Internal division has caught up with the Brexiteers, split between the Singapore-on-Thamesers and the John Bull 19th Century flag shaggers. They unified around the desire to leave the EU, but had nothing in common beyond that.
The Tory centre is too cowardly to challenge the Brexiteers, even though they know they are sunk. Thirteen years in power have seen them grow complacent, and made them forget they do not rule by right.
The Conservative Party - like much of the political right in the Anglosphere, and beyond - are an ideological vacuum, with no ideas for tackling the problems the UK faces. They don't even have bad ideas, though they tried it with Liz Truss and her utterly discredited Tufton Street neoliberal economics. The Thatcher revolution is what got Britain here in the first place, with a society ripped apart by inequalities of wealth, and the sense of injustice that has grown from that, on both the right and the left.
Hate farming
Which is why the Tories have turned to performative cruelty. Devoid of ideas for tackling stagnant productivity, ideologically opposed to industrial and social investment, and unwilling to raise taxes to pay for an ailing NHS, they try to distract the public with culture war hate baubles. Stoking fears about trans people in toilets, about immigrants arriving in boats, trying to suggest that the social order is on the verge of collapse because of, you know, them, where them is the scapegoat-du-jour of Britain's far-right newspapers. (Amazing that such a shrinking sector should still wield such power, when you think about it.)

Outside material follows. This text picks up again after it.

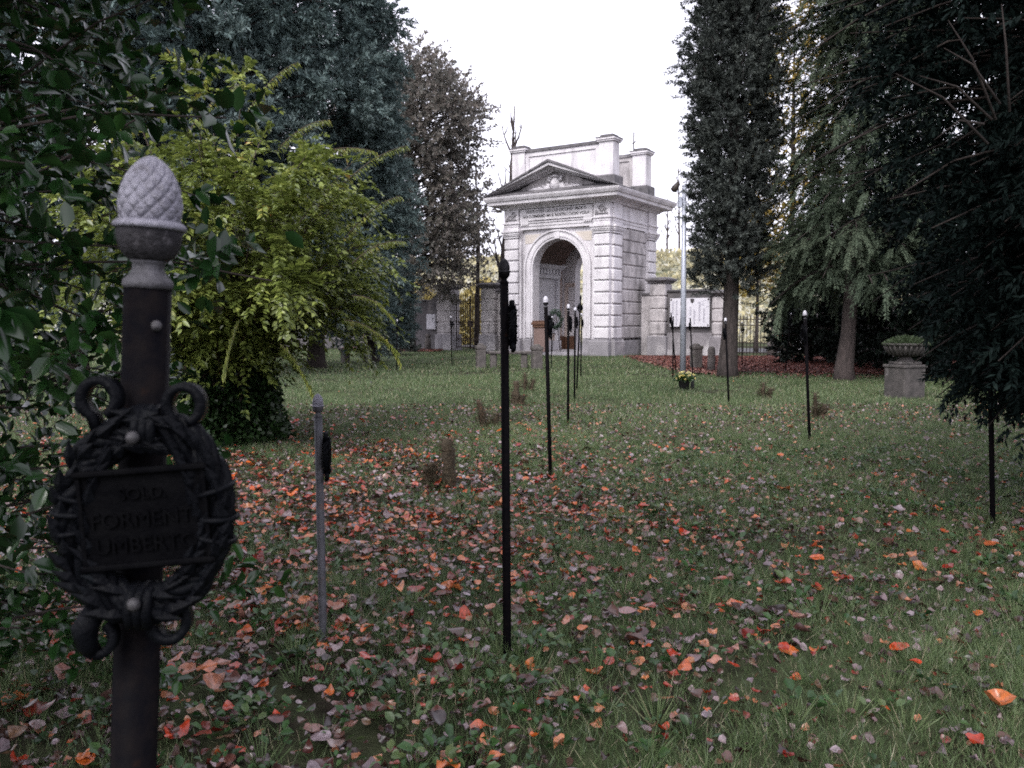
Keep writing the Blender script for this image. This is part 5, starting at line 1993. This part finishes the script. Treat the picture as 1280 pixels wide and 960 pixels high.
# --------------------------------------------------------------- conifers
# columnar cypress beside the lamp post
p = ground(909, 471)
tree('columnar_cypress', 'tall dark columnar cypress with bare lower trunk beside the lamp post', 'tree', p, 15.5, 0.215, 1.75,
     lambda t: 1.08 * min(1.0, 0.75 + 1.2 * t) * (1 - max(0, t - 0.6) * 1.2), L_CYPD, M_BARK, 51, n_limbs=460, rise=0.95, droop=0.05, twig=0.5, per=64, twigs_per_m=17,
     leaf=(0.095, 0.024), scat=0.5, lean=(0.010, 0), inner=0.2, limb_r=0.03)
# cedar with drooping fans
p = ground(1054, 474)
tree('drooping_cedar', 'grey-green cedar with drooping fans of foliage and a bare flared trunk', 'tree', p, 15, 0.18, 2.5,
     lambda t: 2.05 - 1.0 * t if t < 0.42 else 2.9 - 1.8 * t, L_CEDAR, M_BARKP, 52, n_limbs=270, rise=0.22, droop=1.0, twig=0.95, per=105, twigs_per_m=17,
     leaf=(0.085, 0.016), mode='flat', tipdroop=0.28, lean=(0.055, 0.01), inner=0.10, scat=0.35, flare=1.6)
# blue-green conifers behind the shrub
for (px, Y, H, rad, seed, lab) in ((95, 19, 14, 2.9, 61, 'blue-green conifer mostly hidden behind the holly leaves'),
                                    (265, 22.5, 16, 3.1, 62, 'large blue-green conifer directly behind the yellow-green shrub'),
                                    (395, 25.5, 16, 2.7, 63, 'blue-green conifer between the shrub and the bronze autumn tree')):
    tree('cypress_tree', lab, 'tree', ((px - 640) / 1050 * Y, Y, 0), H, 0.24, 0.9,
         lambda t, rad=rad: rad * min(1.0, 0.75 + 2 * t) * (1 - max(0, t - 0.45) * 1.0), L_CYPB, M_BARKD, seed, n_limbs=230, rise=0.38, droop=0.35, twig=0.8, per=46,
         twigs_per_m=13, leaf=(0.15, 0.042), group='blue-green conifers behind the shrub', scat=0.5, inner=0.3, tipdroop=0.1)
tree('slender_conifer', 'narrow greyish conifer in front of the bronze autumn tree', 'tree', ((462 - 640) / 1050 * 29, 29, 0), 13.5, 0.2, 0.6,
     lambda t: 1.5 * (1 - 0.66 * t), L_CYPB, M_BARKD, 64, n_limbs=220, rise=0.3, droop=0.4, twig=0.6, per=42, twigs_per_m=12, leaf=(0.15, 0.038), scat=0.5)
tree('dwarf_conifer', 'low spreading dark conifer bush at the foot of the dark wall', 'tree', ((494 - 640) / 1050 * 36, 36, 0), 3.6, 0.12, 0.15,
     lambda t: 1.05 * (1 - 0.75 * t), L_CYPD, M_BARKD, 65, n_limbs=90, rise=0.12, droop=0.3, twig=0.5, per=22, twigs_per_m=12, leaf=(0.15, 0.045), scat=0.5)
# bronze broadleaf behind
tree('bronze_autumn_tree', 'large broadleaf tree with bronze autumn leaves left of the gateway'.replace(' left of', ' rising beside'), 'tree', ((514 - 640) / 1050 * 40.5, 40.5, 0), 13.4, 0.22, 2.6,
     lambda t: 3.1 * (1.0 if t < 0.72 else max(0.35, 1 - ((t - 0.72) / 0.30) ** 2)), L_BROWN, M_BARKD, 66, n_limbs=210, rise=0.5, droop=0.3, twig=1.1, per=23, twigs_per_m=9, leaf=(0.15, 0.085), scat=1.1, inner=0.3)
tree('small_bronze_tree', 'thin bronze-leaved tree leaning over the brown iron gate', 'tree', ((597 - 640) / 1050 * 45, 45, 0), 9.5, 0.16, 3.4,
     lambda t: 1.2 * math.sin(PI * min(1, 0.25 + 0.65 * t)), L_BROWN, M_BARKD, 67, n_limbs=40, rise=0.6, droop=0.2, twig=0.7, per=12, twigs_per_m=7, leaf=(0.15, 0.10), scat=0.9)
# yellow trees across the boundary
tree('yellow_autumn_tree', 'tall thin-leaved yellow tree showing between cypress and cedar', 'tree', ((985 - 640) / 1050 * 39, 39, 0), 15.5, 0.2, 2.2,
     lambda t: 2.3 * math.sin(PI * min(1, 0.25 + 0.65 * t)), L_YELLOW, M_BARK, 68, n_limbs=85, rise=0.6, droop=0.2, twig=0.8, per=13, twigs_per_m=7, leaf=(0.16, 0.11), scat=0.9)
tree('orange_autumn_tree', 'low yellow-orange tree behind the low dark gate', 'tree', ((945 - 640) / 1050 * 40, 40, 0), 7.0, 0.10, 2.7,
     lambda t: 1.7 * math.sin(PI * min(1, 0.3 + 0.65 * t)), L_YELLOW, M_BARK, 69, n_limbs=45, rise=0.4, droop=0.3, twig=0.6, per=12, twigs_per_m=8, leaf=(0.14, 0.09), scat=0.9)
# dark evergreen bushes under the cedar and behind the urn
for (px, Y, H, rad, seed, lab) in ((1012, 29.5, 4.6, 1.15, 71, 'black-green bush between the low gate and the cedar trunk'),
                                    (1038, 28, 5.0, 1.8, 72, 'black-green bush directly behind the cedar trunk'),
                                    (1100, 25.5, 5.5, 1.9, 73, 'black-green bush behind the cedar and the stone urn'),
                                    (1160, 22.5, 5.5, 1.9, 74, 'black-green glossy bush just behind the stone urn'),
                                    (1235, 20, 6, 2.1, 75, 'black-green bush between the stone urn and the yew'),
                                    (1320, 18, 6, 2.1, 76, 'black-green bush behind the hanging yew')):
    tree('evergreen_bush', lab, 'bush', ((px - 640) / 1050 * Y, Y, 0), H, 0.09, 0.12,
         lambda t, rad=rad: rad * math.sin(PI * min(1, 0.32 + 0.62 * t)) ** 0.7, L_HEDGE, M_BARKD, seed, n_limbs=80, rise=0.35, droop=0.5, twig=0.5, per=34, twigs_per_m=13,
         leaf=(0.12, 0.055), group='black-green bushes along the shaded boundary', scat=0.7, inner=0.35)


# ------------------------------------------------------------- bare trees
def bare_tree(x, y, z, H, r0, seed, label, spread=0.35, mat=M_BARKP):
    rng = np.random.default_rng(seed)
    o = thing('bare_tree', label, 'tree', (x, y, z), 0, 'leafless trees beyond the wall')
    mb = MB()
    tk = polyline((0, 0, -0.2), (0, 0, 1), H, 10, 0, 0.03, rng)
    mb.tube(tk, np.linspace(r0, 0.03, 11), 8)
    mb.build('trunk', mat, o)
    mb = MB()
    for i in range(22):
        k = rng.integers(3, 10)
        a = rng.uniform(0, 2 * PI)
        ln_ = H * 0.22 * rng.uniform(0.5, 1.2) * (1 - 0.05 * k)
        pl = polyline(tk[k], (math.cos(a) * spread, math.sin(a) * spread, 0.7), ln_, 5, -0.3, 0.10, rng)
        mb.tube(pl, np.linspace(r0 * 0.28, 0.012, 6), 5)
        for q in range(3):
            a2 = rng.uniform(0, 2 * PI)
            p2 = polyline(pl[rng.integers(1, 5)], (math.cos(a2) * 0.5, math.sin(a2) * 0.5, 0.8), ln_ * 0.4, 3, 0, 0.1, rng)
            mb.tube(p2, np.linspace(0.022, 0.008, 4), 4)
    mb.build('crown', mat, o)


bare_tree(-0.75, 46, 0, 13.5, 0.24, 81, 'tall leafless pollard with dark trunk rising behind the gateway corner', 0.28, M_BARKP)
for i, (px, Y, z, H, lab) in enumerate(((832, 95, 7.7, 8, 'faint leafless tree on the hillside nearest the gateway side'), (848, 92, 7.7, 11, 'faint leafless tree on the hillside beside the lamp post'),
                                         (574, 88, 7.7, 7, 'faint leafless tree on the hillside above the brown gate'), (592, 95, 7.7, 9, 'faint leafless tree on the hillside above the near gate pier'),
                                         (600, 84, 7.4, 6, 'thin leafless sapling on the hillside touching the gate pier top'))):
    bare_tree((px - 640) / 1050 * Y, Y, z, H, 0.14, 82 + i, lab, 0.4)

# yellow vine hedge seen through the brown gate
rng = np.random.default_rng(90)
for (px, Y, wx, ht, lab) in ((585, 54, 5.0, 4.2, 'yellow-leaved hedge glowing behind the brown iron gate'), (835, 56, 3.0, 3.6, 'pale yellow-green hedge between the gateway and the lamp post')):
    n = 9000
    q = rng.uniform(-1, 1, (n, 3))
    P = np.stack([q[:, 0] * wx, q[:, 1] * 0.9, (q[:, 2] * 0.5 + 0.5) * ht * (0.85 + 0.15 * np.sin(q[:, 0] * 7))], -1)
    V, T, r_ = cards(P, rand_dirs(n, rng), rand_dirs(n, rng), 0.26, 0.18, rng.uniform(0, 1, n))
    o = soup('autumn_hedge', V, T, r_, L_YHEDGE if px < 700 else L_VINE)
    o.location = ((px - 640) / 1050 * Y, Y, 0)
    tag(o, lab, 'hedge')

bpy.context.view_layer.update()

But here's the thing. Nobody gives a shit about immigrants coming over on small boats while they are struggling to heat their homes and feed their children. They don't give a shit about trans people in toilets while their mortgage costs are spiralling out of control, while they can't afford the rent, while kids are still living at home because there is no affordable housing any longer.
As Bill Clinton's campaign team kept pointing out to him, "it's the economy, stupid". As the party in power for the last 13 years, the Conservatives are who the voters blame for the cost-of-living crisis and the state of the NHS. If they were going to fix it, they would have, a long time ago. But they were distracted by Brexit, and the chaos that has caused. Their solution was always, "qu'ils mangent de la souveraineté".
Not an automatic bye
While I firmly believe that the Tories are on course for a historic defeat (I stayed up for Portillo in 1997, I hope to stay up for Johnson in 2024 or whenever it is), that doesn't automatically translate into a landslide for Labour. The Labour Party under Keir Starmer has been dull - a political asset in many ways in difficult times - and has failed to excite the voters. The Liberal Democrats and Greens are doing very well in local elections, but that has not always translated directly into parliamentary seats in the past.
The one thing animating the voting public is wanting to get rid of the Tories. There may not be a Labour landslide, but voters are clearly determined to vote for whoever can defeat the local Tory MP. In the Red Wall, that's Labour. In the Blue Wall, that's the Lib Dems. In some places, it might even be the Greens.
Of course, we will have to wait for a general election in the UK. They Tories may try to hang on until 25th January 2025, the latest possible date to call an election. More likely they will wait for next year and hope for better economic times, helped perhaps by Ukraine pushing the Russians out of their territory. Those times are unlikely to come, however, given the systemic weaknesses the Tories and Brexit have introduced into the British economy.
Tear off the plaster
The brave thing for the Conservative Party to do would be to all a general election as quickly as possible, take the defeat, and regroup for the next election. The Tories are going to lose anyway, so the sooner they start to rethink and reinvent themselves, the better for them in the medium term.
That would be the brave thing to do. But this current iteration of the Conservative Party is noted more for its stupidity and self-destructive urges than for its courage. So they will wait. They might even be mad enough to try to bring back Boris Johnson, a move which would pretty much guarantee them being wiped off the face of British politics.
Come to think of it, that sounds quite appealing.